キャラクターコンテンツ としては、キャラが年を取ることに対して賛否があると思うのですが。でもキャラクターが人間として生きていると考えると、僕たちとしては年齢を重ねていくほうが絶対に自然なことだと思ってやっています。
──ファンの中には「最初にミクさんを知った時には年下だったけど、今はミクさんより年上になってしまった」という方もいると思うんです。
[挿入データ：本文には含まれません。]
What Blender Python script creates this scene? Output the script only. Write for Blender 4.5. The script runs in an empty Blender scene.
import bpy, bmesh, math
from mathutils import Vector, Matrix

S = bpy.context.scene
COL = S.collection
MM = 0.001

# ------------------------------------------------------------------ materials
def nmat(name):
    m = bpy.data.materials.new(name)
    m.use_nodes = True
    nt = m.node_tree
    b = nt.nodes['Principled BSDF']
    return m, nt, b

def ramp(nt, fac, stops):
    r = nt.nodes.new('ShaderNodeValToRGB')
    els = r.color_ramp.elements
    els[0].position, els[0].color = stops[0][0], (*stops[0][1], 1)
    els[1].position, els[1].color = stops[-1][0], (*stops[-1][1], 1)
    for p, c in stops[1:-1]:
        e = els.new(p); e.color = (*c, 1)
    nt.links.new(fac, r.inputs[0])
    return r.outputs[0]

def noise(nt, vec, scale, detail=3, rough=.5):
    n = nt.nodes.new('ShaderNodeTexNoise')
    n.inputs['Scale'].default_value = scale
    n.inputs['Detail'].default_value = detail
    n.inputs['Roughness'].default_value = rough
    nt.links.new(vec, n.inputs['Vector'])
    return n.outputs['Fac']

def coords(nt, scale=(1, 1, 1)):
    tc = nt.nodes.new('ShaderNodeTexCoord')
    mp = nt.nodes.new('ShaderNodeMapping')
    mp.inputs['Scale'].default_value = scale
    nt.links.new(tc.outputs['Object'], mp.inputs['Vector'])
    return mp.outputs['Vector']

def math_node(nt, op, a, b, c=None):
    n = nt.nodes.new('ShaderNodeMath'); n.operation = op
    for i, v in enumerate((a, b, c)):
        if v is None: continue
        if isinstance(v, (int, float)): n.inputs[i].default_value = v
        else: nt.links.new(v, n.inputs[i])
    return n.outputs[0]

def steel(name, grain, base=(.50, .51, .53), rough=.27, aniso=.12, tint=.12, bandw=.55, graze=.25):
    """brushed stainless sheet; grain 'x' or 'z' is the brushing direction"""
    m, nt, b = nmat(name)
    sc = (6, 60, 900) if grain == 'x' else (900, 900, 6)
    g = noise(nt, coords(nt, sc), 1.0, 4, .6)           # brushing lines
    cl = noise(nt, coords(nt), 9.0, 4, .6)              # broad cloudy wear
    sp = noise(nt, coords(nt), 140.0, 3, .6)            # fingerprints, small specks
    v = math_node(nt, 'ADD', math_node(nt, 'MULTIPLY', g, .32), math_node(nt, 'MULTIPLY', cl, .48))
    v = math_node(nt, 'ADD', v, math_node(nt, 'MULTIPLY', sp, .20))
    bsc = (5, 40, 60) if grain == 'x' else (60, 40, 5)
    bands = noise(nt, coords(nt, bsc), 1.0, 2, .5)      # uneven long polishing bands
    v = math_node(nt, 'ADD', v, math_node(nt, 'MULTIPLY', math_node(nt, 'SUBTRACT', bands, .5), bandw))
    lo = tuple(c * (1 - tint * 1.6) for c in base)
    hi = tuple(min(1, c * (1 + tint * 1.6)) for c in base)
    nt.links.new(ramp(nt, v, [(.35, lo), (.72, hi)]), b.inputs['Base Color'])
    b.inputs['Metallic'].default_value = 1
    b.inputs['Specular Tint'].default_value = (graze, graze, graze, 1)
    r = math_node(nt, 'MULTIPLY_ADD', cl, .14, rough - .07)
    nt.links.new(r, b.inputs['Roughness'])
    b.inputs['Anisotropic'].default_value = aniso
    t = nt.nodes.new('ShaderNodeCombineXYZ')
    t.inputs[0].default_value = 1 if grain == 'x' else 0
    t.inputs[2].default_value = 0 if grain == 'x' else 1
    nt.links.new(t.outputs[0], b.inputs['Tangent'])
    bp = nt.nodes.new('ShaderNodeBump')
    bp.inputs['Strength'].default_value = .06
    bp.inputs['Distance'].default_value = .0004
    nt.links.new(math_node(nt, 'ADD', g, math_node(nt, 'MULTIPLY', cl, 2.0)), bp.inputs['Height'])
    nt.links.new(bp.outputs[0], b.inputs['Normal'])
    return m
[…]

だとすると、年を取らないバーチャル・シンガーたちと、年齢を重ねていく『プロセカ』のキャラクターとの関係はある意味、現実世界を生きているボカロファンの目線と近いのかなと。
近藤氏:
そういう感じ方をしていただけるのは有り難いですけど、べつにそれを狙ってはいないです(笑)。
佐々木氏:
とはいえ、楽曲としては5年前、10年前の曲なんだけど、『プロセカ』のキャラクターが歌うことによって楽曲の強みが際立って、最近の曲と一緒くたとなって、新鮮なものとして聴かれているのが面白くて。そうやってエバーグリーンであることを痛感します。
──それこそ、僕らがかつてニコニコ動画で盛り上がっていた人気曲を、今の10代の人たちが『プロセカ』を経由して楽しんでいるという現実が、目の前にありますから。
佐々木氏:
動画共有サイトとは違った『プロセカ』の時間軸はすごく面白いなと思いますね。